Who The Folk?! Sarah Breiner and Danielle Spradlin

What does it take to start up a new non-profit milk bank? Lactation consultant Danielle Spradlin and attorney Sarah Breiner are doing just that, as they are working to get the Bold North Milk Bank off the ground. We talk with the duo about why there’s a need for this resource in the community, why the pair are traveling this road, and what type of work goes into starting an organization like this, on this week’s Who The Folk?! Podcast.

You can read an excerpt below, but for the whole interview, please listen or subscribe to the Podcast on Apple Podcasts, Google Play, and Stitcher, with more to come later soon. Please subscribe, rate, and review. And of course, if you have suggestions of others who would be great subjects, let us know!

You are the founders of the Bold North Milk Bank; what led you to start it?

Danielle Spradlin: The community here needs a lot of different health care resources there are families that want healthcare resources and we decided that human milk is the health care resource that we want to focus on. So we are opening a nonprofit milk bank to help the most vulnerable babies in our state. I was previously employed another milk bank in Minnesota and I saw lots of interesting things happening during my time there. I reached out to Sarah and I said: “This is what my eyes are telling me, this is what my senses are telling me, and I just don’t think that this is going to continue on.” So she gave me some amazing advice and amazing support, and we decided that instead of continuing on someone else’s project that was being poorly managed and was not complying with things like FDA guidelines or Department of Agriculture guidelines, that we wanted to do it right and we wanted to do it ethically.

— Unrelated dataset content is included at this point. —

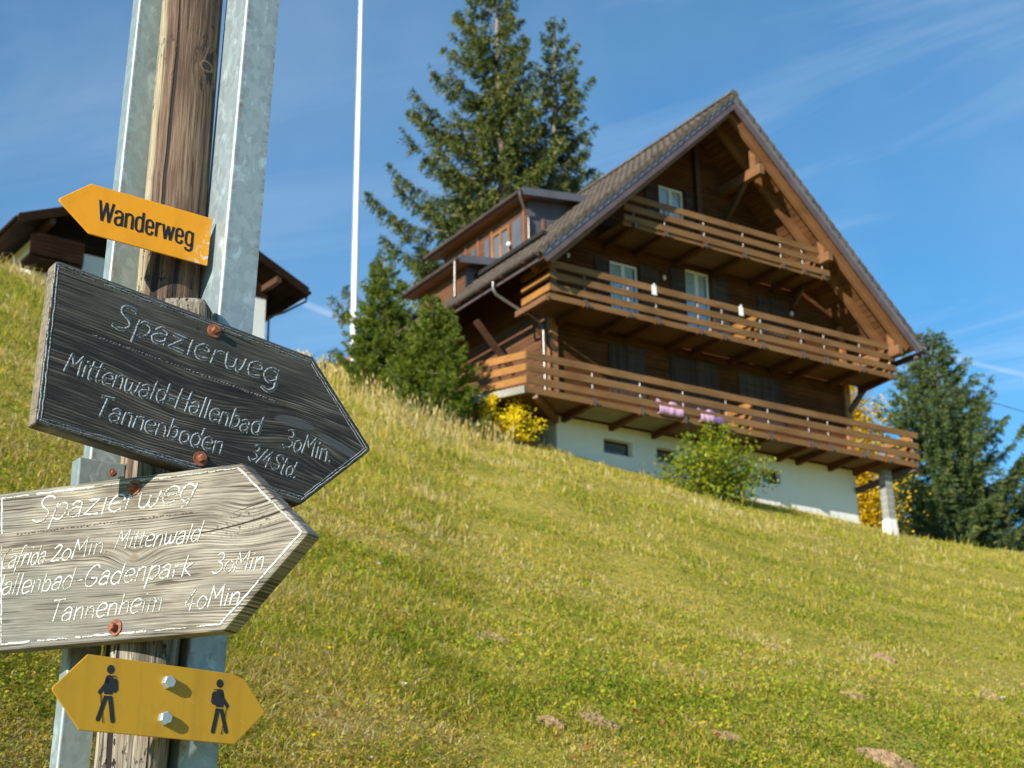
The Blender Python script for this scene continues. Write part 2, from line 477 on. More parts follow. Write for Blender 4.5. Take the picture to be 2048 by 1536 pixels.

So, Sarah, you’re the instigator for all this?

Sarah Breiner: I had spoken with the chairman of the board (at the other milk bank) about coming on as a board member and legal counsel, and I just had some kind of basic screening questions at the beginning, like wanting to know how they were managing grants and things like that. I want to make sure that anything that I am involved in is operating clean and efficiently. I used to be in-house counsel for Habitat For Humanity, and I’ve incorporated a bunch of non-profits in my practice. We can do this on our own, and we can actually maintain the integrity of the process.

How did you meet?

SB: I met Danielle eight years ago because she was my lactation consultant. I was struggling with a lot of the things that new moms struggle with, so I know her talent and her capabilities. To me, it just made sense to me to open a new bank.

DS: And it’s really nice to have someone that you can work on a project with that you have a good backstory, you have a lot of history that is directly related to the project that you’re working on. We used to live in Atlanta and now we are here in Eden Prairie, and we’ve worked on nonprofit projects surrounding maternal and child health before. And it’s always been a beautiful project it’s always been something that we were able to do rapidly and successfully and have a really good community impact. But it’s always been kind of small scale, and because now our milk bank concept our milk bank mission is the whole state of Minnesota and out into the Dakotas. We’re interested and meeting with these rural communities, and these underserved communities and the sovereign nations that are part of Minnesota and the Dakotas. This is such a bigger project and it’s an amazing thing to see that like we’ve really put in the background work of cooperation together, so you know forming up a board was super easy. We already had people that we knew who were talented and committed, and for every single thing we’ve done we haven’t missed a beat.